*PROMPT*: The required output is the exact run of lines from the line containing "CUT = copy_tree(WILD, (-1.395+(-.82),1.68,.28), 0, 'slot" to the line containing "copy_tree(WILD, (-1.395,1.685,.28), math.pi, 'slot", inclusive, and nothing besides.

[Scripts that build scenes]

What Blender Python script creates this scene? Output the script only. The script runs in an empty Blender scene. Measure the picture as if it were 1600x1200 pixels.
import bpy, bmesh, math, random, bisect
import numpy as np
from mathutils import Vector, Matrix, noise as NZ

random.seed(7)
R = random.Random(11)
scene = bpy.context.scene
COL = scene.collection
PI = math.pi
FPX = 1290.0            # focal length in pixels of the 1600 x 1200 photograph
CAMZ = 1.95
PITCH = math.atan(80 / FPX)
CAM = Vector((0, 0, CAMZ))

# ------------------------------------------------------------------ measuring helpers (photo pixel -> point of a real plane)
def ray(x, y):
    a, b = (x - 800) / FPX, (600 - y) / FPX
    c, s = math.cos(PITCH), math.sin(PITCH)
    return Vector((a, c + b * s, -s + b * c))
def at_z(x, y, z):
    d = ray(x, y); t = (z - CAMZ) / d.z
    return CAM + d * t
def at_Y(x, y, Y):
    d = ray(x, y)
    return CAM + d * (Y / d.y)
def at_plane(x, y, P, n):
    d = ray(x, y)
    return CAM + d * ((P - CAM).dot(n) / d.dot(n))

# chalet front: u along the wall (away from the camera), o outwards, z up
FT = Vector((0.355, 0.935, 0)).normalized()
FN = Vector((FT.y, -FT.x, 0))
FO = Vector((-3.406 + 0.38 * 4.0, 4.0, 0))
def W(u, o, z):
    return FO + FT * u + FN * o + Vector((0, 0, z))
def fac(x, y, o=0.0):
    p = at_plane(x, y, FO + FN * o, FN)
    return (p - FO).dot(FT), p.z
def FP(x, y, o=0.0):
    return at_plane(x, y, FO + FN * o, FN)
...
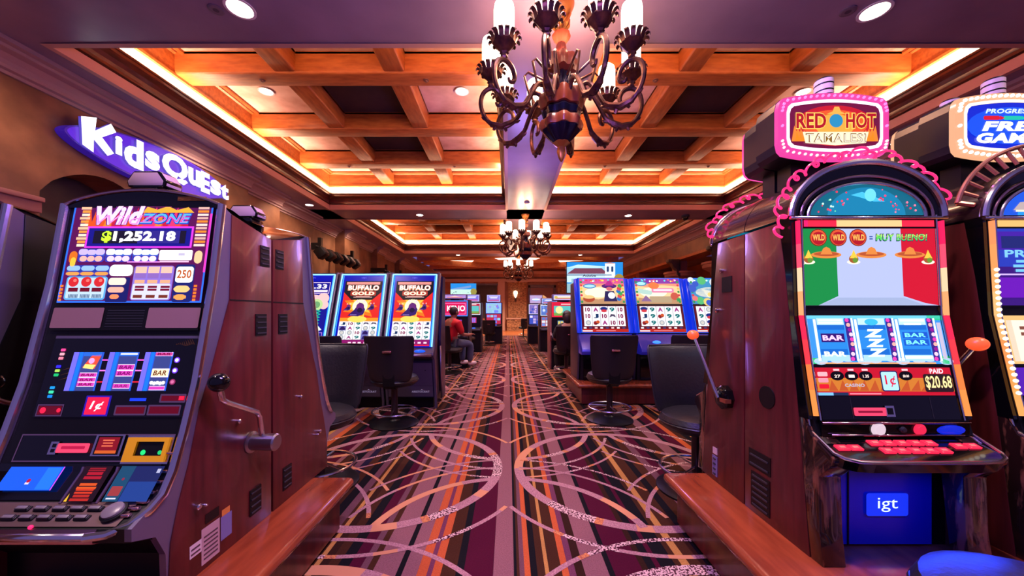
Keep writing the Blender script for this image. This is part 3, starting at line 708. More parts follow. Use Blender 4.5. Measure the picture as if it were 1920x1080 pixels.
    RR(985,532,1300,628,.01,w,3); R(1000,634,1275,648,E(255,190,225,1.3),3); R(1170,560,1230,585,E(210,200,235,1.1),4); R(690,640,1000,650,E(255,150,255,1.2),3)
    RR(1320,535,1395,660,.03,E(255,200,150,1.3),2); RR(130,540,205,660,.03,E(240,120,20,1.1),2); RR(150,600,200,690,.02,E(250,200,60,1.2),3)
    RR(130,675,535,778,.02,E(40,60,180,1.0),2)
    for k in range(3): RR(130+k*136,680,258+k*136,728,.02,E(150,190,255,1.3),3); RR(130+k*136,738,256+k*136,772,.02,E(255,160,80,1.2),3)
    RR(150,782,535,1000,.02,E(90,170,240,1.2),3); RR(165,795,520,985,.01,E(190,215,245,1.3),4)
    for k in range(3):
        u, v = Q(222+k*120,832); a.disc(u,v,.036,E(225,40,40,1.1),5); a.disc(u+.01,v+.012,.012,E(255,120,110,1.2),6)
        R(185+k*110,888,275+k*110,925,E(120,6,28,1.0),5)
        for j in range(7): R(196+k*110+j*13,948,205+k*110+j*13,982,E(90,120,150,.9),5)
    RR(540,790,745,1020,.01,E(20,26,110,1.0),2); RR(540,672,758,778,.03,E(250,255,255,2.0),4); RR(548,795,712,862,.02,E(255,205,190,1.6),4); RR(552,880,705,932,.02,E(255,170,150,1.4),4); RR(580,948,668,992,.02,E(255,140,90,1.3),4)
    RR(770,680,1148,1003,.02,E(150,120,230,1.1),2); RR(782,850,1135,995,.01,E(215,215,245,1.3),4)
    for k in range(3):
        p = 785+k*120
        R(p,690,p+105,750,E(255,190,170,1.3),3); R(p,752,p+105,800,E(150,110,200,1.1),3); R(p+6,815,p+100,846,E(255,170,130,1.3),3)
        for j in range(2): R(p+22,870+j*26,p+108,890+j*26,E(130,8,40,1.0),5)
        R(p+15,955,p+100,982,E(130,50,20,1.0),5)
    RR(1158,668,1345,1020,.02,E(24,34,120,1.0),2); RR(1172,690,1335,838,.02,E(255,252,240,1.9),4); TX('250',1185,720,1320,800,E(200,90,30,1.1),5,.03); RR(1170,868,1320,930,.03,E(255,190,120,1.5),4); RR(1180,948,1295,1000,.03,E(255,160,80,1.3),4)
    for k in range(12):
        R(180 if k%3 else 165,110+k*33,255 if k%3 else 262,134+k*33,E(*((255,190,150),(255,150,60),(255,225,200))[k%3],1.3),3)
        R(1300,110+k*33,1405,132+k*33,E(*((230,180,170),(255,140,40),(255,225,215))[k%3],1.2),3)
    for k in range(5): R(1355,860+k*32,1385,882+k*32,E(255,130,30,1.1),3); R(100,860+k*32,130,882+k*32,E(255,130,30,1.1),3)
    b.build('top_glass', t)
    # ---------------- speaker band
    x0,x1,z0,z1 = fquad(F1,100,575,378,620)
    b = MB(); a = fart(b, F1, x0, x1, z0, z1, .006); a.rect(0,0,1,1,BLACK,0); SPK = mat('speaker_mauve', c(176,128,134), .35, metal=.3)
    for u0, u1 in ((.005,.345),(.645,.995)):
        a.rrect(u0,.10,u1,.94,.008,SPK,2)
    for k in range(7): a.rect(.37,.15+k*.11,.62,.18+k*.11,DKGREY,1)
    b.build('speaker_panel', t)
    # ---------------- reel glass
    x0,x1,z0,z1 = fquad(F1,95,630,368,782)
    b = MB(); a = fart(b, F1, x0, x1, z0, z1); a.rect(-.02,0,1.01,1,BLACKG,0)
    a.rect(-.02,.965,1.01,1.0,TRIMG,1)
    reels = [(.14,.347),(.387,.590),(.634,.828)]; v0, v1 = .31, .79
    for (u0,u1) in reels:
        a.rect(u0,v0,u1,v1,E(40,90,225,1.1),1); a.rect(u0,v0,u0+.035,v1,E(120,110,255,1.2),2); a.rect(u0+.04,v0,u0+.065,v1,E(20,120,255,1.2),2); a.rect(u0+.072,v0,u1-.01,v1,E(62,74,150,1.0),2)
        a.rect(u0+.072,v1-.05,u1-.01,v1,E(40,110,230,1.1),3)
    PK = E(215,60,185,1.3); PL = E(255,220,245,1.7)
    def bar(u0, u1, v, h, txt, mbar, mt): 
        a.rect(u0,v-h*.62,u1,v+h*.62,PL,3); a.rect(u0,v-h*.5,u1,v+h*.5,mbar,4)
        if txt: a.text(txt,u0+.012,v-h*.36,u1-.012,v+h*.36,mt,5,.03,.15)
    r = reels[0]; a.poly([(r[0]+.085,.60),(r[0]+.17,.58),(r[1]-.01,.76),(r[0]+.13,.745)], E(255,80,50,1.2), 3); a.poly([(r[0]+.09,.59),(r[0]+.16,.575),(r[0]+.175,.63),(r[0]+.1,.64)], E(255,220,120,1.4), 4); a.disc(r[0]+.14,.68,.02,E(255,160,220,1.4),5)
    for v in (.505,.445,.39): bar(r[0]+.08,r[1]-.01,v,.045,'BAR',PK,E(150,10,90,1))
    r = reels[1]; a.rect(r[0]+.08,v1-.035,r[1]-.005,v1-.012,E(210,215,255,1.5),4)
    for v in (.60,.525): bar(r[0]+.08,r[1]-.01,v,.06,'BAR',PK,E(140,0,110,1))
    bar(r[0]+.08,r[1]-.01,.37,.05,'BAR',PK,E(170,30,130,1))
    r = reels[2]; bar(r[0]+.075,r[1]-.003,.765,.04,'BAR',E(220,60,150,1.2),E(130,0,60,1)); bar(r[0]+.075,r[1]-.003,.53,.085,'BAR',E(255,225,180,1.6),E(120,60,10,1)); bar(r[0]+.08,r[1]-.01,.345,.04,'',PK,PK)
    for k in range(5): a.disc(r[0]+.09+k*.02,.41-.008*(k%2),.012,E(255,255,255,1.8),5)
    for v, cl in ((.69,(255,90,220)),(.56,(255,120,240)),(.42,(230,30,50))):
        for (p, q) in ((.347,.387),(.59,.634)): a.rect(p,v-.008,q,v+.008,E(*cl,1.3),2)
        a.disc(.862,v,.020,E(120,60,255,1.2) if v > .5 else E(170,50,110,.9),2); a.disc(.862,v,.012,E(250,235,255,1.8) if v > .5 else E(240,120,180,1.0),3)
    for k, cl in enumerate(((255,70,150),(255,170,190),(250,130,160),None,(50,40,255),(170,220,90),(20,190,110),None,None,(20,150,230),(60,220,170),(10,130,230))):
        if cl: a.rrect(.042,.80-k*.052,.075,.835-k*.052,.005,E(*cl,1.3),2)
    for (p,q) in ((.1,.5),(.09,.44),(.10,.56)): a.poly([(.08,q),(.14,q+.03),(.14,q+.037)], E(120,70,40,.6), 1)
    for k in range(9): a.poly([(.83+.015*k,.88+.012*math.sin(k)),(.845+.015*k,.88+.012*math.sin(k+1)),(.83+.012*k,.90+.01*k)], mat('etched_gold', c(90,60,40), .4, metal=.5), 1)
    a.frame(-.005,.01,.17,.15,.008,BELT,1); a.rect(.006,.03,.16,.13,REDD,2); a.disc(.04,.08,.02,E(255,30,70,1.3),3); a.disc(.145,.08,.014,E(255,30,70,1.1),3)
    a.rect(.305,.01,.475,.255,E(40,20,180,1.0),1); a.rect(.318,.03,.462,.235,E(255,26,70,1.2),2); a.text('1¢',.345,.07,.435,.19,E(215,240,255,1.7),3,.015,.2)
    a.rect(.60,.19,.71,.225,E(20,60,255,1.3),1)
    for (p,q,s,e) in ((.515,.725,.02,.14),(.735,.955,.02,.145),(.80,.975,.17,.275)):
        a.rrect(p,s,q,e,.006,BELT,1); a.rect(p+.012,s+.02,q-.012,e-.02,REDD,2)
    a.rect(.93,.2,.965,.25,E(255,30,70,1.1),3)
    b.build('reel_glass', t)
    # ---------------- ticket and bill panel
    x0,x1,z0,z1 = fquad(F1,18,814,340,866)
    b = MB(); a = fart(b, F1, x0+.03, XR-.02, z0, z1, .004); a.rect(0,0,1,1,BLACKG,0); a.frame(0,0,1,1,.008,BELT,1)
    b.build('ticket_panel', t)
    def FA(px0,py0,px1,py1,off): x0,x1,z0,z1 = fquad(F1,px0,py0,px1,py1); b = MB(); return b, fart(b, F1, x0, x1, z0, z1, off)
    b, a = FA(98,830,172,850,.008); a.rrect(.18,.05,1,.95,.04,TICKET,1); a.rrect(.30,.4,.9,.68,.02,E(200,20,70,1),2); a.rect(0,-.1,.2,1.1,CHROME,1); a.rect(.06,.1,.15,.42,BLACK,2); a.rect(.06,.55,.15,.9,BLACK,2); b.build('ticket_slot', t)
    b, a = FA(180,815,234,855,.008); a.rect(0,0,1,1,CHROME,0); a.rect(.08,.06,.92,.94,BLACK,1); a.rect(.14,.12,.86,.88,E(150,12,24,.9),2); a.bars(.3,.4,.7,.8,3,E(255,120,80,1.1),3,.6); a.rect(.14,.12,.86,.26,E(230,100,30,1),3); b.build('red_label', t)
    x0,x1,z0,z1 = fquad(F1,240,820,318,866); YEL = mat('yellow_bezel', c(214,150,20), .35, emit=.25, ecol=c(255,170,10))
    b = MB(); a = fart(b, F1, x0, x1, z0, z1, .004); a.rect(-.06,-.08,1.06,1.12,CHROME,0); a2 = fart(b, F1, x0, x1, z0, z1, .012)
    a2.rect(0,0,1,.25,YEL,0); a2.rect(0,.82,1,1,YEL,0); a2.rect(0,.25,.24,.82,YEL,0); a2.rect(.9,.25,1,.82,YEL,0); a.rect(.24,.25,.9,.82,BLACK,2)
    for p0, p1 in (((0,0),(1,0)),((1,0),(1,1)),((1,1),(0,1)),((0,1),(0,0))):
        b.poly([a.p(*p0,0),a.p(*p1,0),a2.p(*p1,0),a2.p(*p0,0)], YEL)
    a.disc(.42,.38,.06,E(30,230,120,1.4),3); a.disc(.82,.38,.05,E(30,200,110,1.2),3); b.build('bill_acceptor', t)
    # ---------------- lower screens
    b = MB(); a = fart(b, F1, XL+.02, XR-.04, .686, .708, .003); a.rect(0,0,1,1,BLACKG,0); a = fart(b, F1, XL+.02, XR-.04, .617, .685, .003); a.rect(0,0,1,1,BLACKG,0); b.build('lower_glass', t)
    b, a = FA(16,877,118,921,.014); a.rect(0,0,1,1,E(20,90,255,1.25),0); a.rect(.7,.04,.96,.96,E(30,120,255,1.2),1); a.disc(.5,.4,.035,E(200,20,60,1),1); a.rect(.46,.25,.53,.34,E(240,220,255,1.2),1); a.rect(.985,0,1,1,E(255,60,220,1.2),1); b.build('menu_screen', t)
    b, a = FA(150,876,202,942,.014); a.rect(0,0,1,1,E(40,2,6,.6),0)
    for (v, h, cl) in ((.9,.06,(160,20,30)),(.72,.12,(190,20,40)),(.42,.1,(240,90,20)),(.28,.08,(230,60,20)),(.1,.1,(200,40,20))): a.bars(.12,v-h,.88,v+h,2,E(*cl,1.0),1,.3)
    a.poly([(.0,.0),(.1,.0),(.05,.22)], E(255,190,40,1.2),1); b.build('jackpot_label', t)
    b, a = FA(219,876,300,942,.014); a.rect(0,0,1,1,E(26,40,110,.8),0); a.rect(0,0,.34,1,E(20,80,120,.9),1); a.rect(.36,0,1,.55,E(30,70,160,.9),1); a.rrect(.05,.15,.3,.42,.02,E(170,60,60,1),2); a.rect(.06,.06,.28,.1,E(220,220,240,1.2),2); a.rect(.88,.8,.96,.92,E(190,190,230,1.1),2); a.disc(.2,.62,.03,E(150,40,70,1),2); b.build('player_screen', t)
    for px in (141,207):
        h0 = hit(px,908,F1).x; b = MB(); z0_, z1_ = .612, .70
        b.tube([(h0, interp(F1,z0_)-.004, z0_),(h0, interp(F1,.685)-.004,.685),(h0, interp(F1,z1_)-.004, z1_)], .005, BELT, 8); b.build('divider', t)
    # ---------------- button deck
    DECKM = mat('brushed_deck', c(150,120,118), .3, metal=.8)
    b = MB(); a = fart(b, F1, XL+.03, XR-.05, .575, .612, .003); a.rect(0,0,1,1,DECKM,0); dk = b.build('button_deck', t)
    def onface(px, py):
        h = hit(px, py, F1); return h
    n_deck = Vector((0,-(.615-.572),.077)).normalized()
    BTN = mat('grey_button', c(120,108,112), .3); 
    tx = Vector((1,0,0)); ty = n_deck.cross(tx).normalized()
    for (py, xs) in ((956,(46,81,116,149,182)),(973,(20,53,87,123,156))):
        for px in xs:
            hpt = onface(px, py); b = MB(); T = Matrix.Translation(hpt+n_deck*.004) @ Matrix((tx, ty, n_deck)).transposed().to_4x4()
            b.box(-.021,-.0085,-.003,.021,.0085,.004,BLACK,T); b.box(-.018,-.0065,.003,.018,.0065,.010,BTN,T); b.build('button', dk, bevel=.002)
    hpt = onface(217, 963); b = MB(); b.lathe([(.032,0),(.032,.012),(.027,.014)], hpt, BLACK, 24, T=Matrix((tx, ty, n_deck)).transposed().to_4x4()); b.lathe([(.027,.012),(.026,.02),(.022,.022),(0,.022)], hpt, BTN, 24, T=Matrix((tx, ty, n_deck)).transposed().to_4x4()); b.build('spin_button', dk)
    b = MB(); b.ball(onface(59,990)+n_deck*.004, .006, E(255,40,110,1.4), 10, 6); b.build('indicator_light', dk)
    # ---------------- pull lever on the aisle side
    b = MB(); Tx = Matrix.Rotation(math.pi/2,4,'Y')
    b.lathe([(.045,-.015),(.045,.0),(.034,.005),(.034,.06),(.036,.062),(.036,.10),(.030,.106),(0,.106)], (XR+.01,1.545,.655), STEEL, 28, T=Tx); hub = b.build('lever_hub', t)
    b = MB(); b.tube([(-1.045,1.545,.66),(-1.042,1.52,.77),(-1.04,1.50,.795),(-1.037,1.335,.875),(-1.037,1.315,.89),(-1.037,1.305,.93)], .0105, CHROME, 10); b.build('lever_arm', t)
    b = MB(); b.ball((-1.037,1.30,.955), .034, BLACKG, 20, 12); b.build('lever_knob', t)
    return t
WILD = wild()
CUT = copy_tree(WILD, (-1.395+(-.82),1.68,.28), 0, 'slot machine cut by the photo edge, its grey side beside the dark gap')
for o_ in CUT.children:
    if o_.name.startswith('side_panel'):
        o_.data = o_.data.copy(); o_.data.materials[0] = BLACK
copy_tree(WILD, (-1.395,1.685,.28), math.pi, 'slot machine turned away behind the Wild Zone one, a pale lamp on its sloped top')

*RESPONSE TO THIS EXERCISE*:
CUT = copy_tree(WILD, (-1.395+(-.82),1.68,.28), 0, 'slot machine cut by the photo edge, its grey side beside the dark gap')
for o_ in CUT.children:
    if o_.name.startswith('side_panel'):
        o_.data = o_.data.copy(); o_.data.materials[0] = BLACK
copy_tree(WILD, (-1.395,1.685,.28), math.pi, 'slot machine turned away behind the Wild Zone one, a pale lamp on its sloped top')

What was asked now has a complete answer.